**Information supplied:**
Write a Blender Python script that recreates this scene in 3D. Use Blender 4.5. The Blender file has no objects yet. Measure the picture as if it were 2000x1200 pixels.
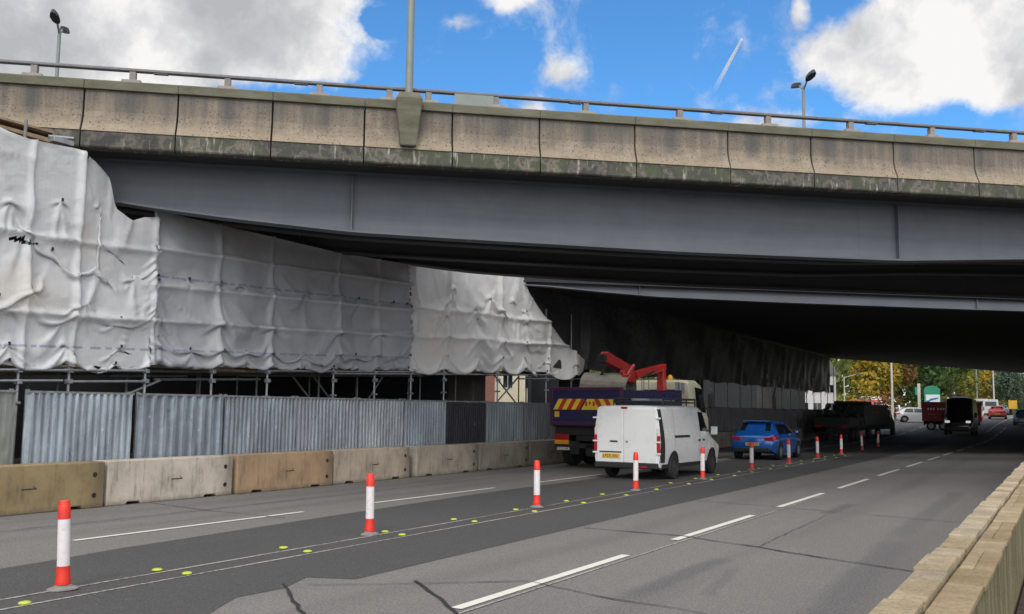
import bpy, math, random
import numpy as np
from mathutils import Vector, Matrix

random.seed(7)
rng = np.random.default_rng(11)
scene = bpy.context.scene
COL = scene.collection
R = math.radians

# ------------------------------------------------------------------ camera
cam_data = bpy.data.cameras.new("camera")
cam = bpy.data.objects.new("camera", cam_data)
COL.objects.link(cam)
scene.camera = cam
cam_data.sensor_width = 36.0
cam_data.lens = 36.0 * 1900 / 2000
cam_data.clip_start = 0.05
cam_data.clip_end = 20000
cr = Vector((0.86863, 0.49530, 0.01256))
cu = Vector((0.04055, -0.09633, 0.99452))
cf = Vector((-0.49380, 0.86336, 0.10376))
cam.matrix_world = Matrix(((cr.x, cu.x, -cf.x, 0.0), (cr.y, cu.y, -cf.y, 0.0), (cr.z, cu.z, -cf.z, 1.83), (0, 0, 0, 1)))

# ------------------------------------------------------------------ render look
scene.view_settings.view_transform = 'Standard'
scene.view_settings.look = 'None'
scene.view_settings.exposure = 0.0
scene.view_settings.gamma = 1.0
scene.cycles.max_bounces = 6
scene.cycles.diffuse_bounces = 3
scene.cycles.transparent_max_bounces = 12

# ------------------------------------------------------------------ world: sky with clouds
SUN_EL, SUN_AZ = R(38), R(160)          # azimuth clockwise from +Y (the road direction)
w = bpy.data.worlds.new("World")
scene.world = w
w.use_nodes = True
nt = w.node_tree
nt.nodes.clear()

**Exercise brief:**
Repeat only the lines between the start of the data and the line with "from mathutils import Vector, Matrix", including those two lines, and skip the pictures.

**Answer:**
Write a Blender Python script that recreates this scene in 3D. Use Blender 4.5. The Blender file has no objects yet. Measure the picture as if it were 2000x1200 pixels.
import bpy, math, random
import numpy as np
from mathutils import Vector, Matrix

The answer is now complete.